First massive ocean clean-up set for 2016

The world’s first system to clean up plastic pollution from the world’s oceans could be deployed as early as 2016. It would become the longest floating structure in world history.

Boyan Slat, founder and CEO of The Ocean Cleanup, made the announcement last month at Asia’s largest technology conference, Seoul Digital Forum, in South Korea. The feasibility of deploying it off the coast of Tsushima, an island located in the waters between Japan and South Korea, is now being researched.

Plastic pollution is a serious problem in the case of Tsushima Island, where approximately one cubic metre of pollution per person is washed up each year. The Japanese local government is evaluating whether the plastic captured could be used as an alternative energy source.

The system planned for the Tsushima clean-up will span 2 kilometres and remain in operation for at least two years. It is designed to catch plastic pollution before it even reaches the island’s shores by deploying long floating barriers that passively concentrate the plastic itself using the natural movement of the ocean currents. All of the current flows underneath the barriers, taking with it all the marine life and preventing by-catch, while the lighter-than-water plastic collects in front of the floating barriers.

According to Slat, the Tsushima deployment will allow the team to study the system’s efficiency and durability over time.
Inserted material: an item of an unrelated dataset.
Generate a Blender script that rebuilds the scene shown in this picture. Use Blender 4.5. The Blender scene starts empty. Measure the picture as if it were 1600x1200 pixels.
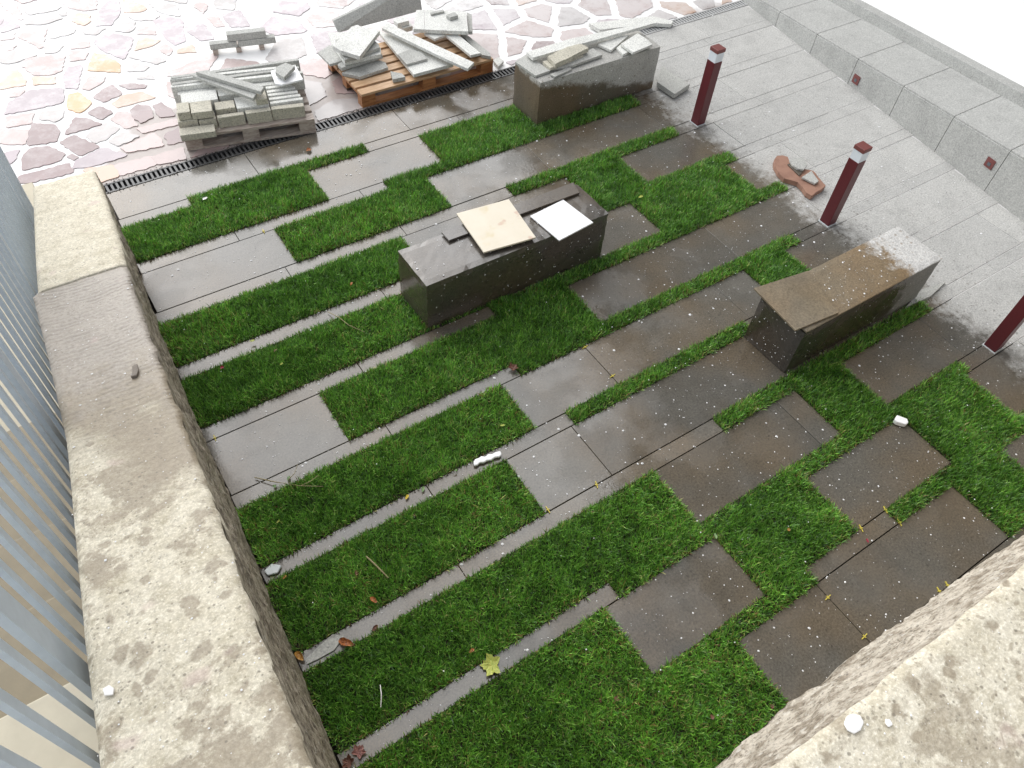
import bpy, math, random
import numpy as np
from mathutils import Matrix, Vector, noise
random.seed(7); RNG = np.random.default_rng(7)
U = 4.2            # metres per survey unit: the camera is one unit above the paving
scene = bpy.context.scene
COL = scene.collection

# ------------------------------------------------------------------ camera
RW = np.array([[0.8344, -0.5482, 0.0574], [-0.3995, -0.6732, -0.6223], [0.3797, 0.4963, -0.7807]])
FPX = 1195.43
cam = bpy.data.objects.new('camera', bpy.data.cameras.new('camera')); COL.objects.link(cam)
cam.data.sensor_width = 36; cam.data.lens = FPX / 1600 * 36
cam.data.clip_start = 0.05; cam.data.clip_end = 500
m = Matrix.Identity(4)
for r in range(3):
    m[r][0] = RW[0][r]; m[r][1] = -RW[1][r]; m[r][2] = -RW[2][r]
m.translation = (0, 0, U)
cam.matrix_world = m
scene.camera = cam

# ------------------------------------------------------------------ overcast sky and soft sun
SUN_EL, SUN_AZ = math.radians(42), math.radians(92)      # azimuth measured from +X towards +Y
world = bpy.data.worlds.new("World"); scene.world = world; world.use_nodes = True
wn = world.node_tree; wn.nodes.clear()
sky = wn.nodes.new('ShaderNodeTexSky'); sky.sky_type = 'NISHITA'; sky.sun_disc = False
sky.sun_elevation = SUN_EL; sky.sun_rotation = math.radians(90) - SUN_AZ
sky.air_density = 1.0; sky.dust_density = 0.6
hs = wn.nodes.new('ShaderNodeHueSaturation'); hs.inputs['Saturation'].default_value = 0.24
bg = wn.nodes.new('ShaderNodeBackground'); bg.inputs['Strength'].default_value = 0.14
wo = wn.nodes.new('ShaderNodeOutputWorld')
wn.links.new(sky.outputs[0], hs.inputs['Color']); wn.links.new(hs.outputs[0], bg.inputs[0]); wn.links.new(bg.outputs[0], wo.inputs[0])
sl = bpy.data.lights.new('sun', 'SUN'); sl.energy = 1.25; sl.angle = math.radians(80); sl.color = (1, .97, .92)
so = bpy.data.objects.new('sun', sl); COL.objects.link(so)
sd = Vector((math.cos(SUN_EL) * math.cos(SUN_AZ), math.cos(SUN_EL) * math.sin(SUN_AZ), math.sin(SUN_EL)))
so.rotation_euler = sd.to_track_quat('Z', 'Y').to_euler(); so.location = (0, 5, 12)
scene.view_settings.view_transform = 'Standard'; scene.view_settings.look = 'None'
scene.view_settings.gamma = 1; scene.view_settings.exposure = 1.15

# ------------------------------------------------------------------ survey helpers
def P(u, v, z=0.0):
    """point of the scene (survey units) at height z seen at photo pixel u,v"""
    d = RW.T @ np.array([u - 800, v - 600, FPX]); t = (z - 1) / d[2]
    return (d[0] * t, d[1] * t, z)
def toPix(x, y, z=0.0):
    c = RW @ np.array([x, y, z - 1.0]); return 800 + FPX * c[0] / c[2], 600 + FPX * c[1] / c[2]
def PP(ox, oy, s, pts, z): return [P(ox + a / s, oy + b / s, z) for a, b in pts]
def lerp_tab(tab, y):
    tab = sorted(tab); ys = [t[0] for t in tab]
    return float(np.interp(y, ys, [t[1] for t in tab]))

# ------------------------------------------------------------------ mesh helpers (survey units in, metres out)
def tag(o, label=None, cat=None, group=None, kind=None):
    if label: o['label'] = label
    if cat: o['category'] = cat
    if group: o['group'] = group
    if kind: o['kind'] = kind
    return o
def link(name, verts, faces, mat, parent=None, smooth=False, origin=None, bevel=0):
    v = np.array(verts, float) * U
    if origin is None:
        origin = (v[:, 0].mean(), v[:, 1].mean(), v[:, 2].min())
    pw = np.array(list(parent["_w"]) if parent is not None else (0, 0, 0), float)
    origin = np.array(origin, float)
    me = bpy.data.meshes.new(name); me.from_pydata((v - origin).tolist(), [], faces); me.update()
    o = bpy.data.objects.new(name, me); COL.objects.link(o)
    if mat: me.materials.append(mat)
    o.location = origin - pw
    if parent is not None: o.parent = parent
    o['_w'] = origin.tolist()
    if smooth: me.polygons.foreach_set('use_smooth', [True] * len(me.polygons))
    if bevel:
        b = o.modifiers.new('bevel', 'BEVEL'); b.width = bevel; b.segments = 2; b.limit_method = 'ANGLE'
    return o
def empty(name, loc, label, cat, group=None):
    o = bpy.data.objects.new(name, None); COL.objects.link(o); o.empty_display_size = .1
    o.location = [c * U for c in loc]; o['_w'] = [c * U for c in loc]
    return tag(o, label, cat, group)
class MB:
    def __init__(s): s.v = []; s.f = []
    def add(s, v, f):
        n = len(s.v); s.v += list(v); s.f += [tuple(i + n for i in q) for q in f]; return s
    def box(s, x0, x1, y0, y1, z0, z1, fr=None):
        v = [(x, y, z) for z in (z0, z1) for y in (y0, y1) for x in (x0, x1)]
        if fr: v = [fr(*q) for q in v]
        return s.add(v, [(0, 2, 3, 1), (4, 5, 7, 6), (0, 1, 5, 4), (2, 6, 7, 3), (0, 4, 6, 2), (1, 3, 7, 5)])
    def prism(s, top, th, jag=0.0, seed=0):
        """polygon (list of 3-D points) extruded down by th"""
        top = [tuple(p) for p in top]
        ar = sum(top[i][0] * top[(i + 1) % len(top)][1] - top[(i + 1) % len(top)][0] * top[i][1] for i in range(len(top)))
        if ar < 0: top = top[::-1]
        if jag:
            rr = random.Random(seed); out = []
            for i in range(len(top)):
                a, b = top[i], top[(i + 1) % len(top)]
                L = math.dist(a, b); k = max(1, int(L / 0.008)); out.append(a)
                nx, ny = (b[1] - a[1]) / (L + 1e-9), -(b[0] - a[0]) / (L + 1e-9)
                for j in range(1, k):
                    t = j / k; d = rr.uniform(-jag, jag)
                    out.append((a[0] + (b[0] - a[0]) * t + nx * d, a[1] + (b[1] - a[1]) * t + ny * d, a[2] + (b[2] - a[2]) * t))
            top = out
        n = len(top); v = top + [(p[0], p[1], p[2] - th) for p in top]
        f = [tuple(range(n)), tuple(range(2 * n - 1, n - 1, -1))] + [(i, n + i, n + (i + 1) % n, (i + 1) % n) for i in range(n)]
        return s.add(v, f)
    def tube(s, pts, r, k=6):
        n0 = len(s.v); pts = [Vector(p) for p in pts]
        for i, p in enumerate(pts):
            d = (pts[min(i + 1, len(pts) - 1)] - pts[max(i - 1, 0)]).normalized()
            a = d.orthogonal().normalized(); b = d.cross(a)
            rr = r if not isinstance(r, (list, tuple)) else r[i]
            for j in range(k):
                t = 2 * math.pi * j / k; q = p + a * math.cos(t) * rr + b * math.sin(t) * rr; s.v.append(tuple(q))
        for i in range(len(pts) - 1):
            for j in range(k):
                s.f.append((n0 + i * k + j, n0 + i * k + (j + 1) % k, n0 + (i + 1) * k + (j + 1) % k, n0 + (i + 1) * k + j))
        s.f.append(tuple(n0 + j for j in range(k))[::-1]); s.f.append(tuple(n0 + (len(pts) - 1) * k + j for j in range(k)))
        return s
    def make(s, name, mat, parent=None, **k): return link(name, s.v, s.f, mat, parent, **k)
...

But it is only a first step towards the company’s stated goal of cleaning up the Great Pacific Garbage Patch between Hawaii and California.

A feasibility study conducted by The Ocean Cleanup indicates that it would be possible to deploy a 100-kilometre-long single clean-up array for 10 years to passively remove 42 per cent – approximately 70,320,000 kilograms – of the plastic pollution in the Great Pacific Garbage Patch.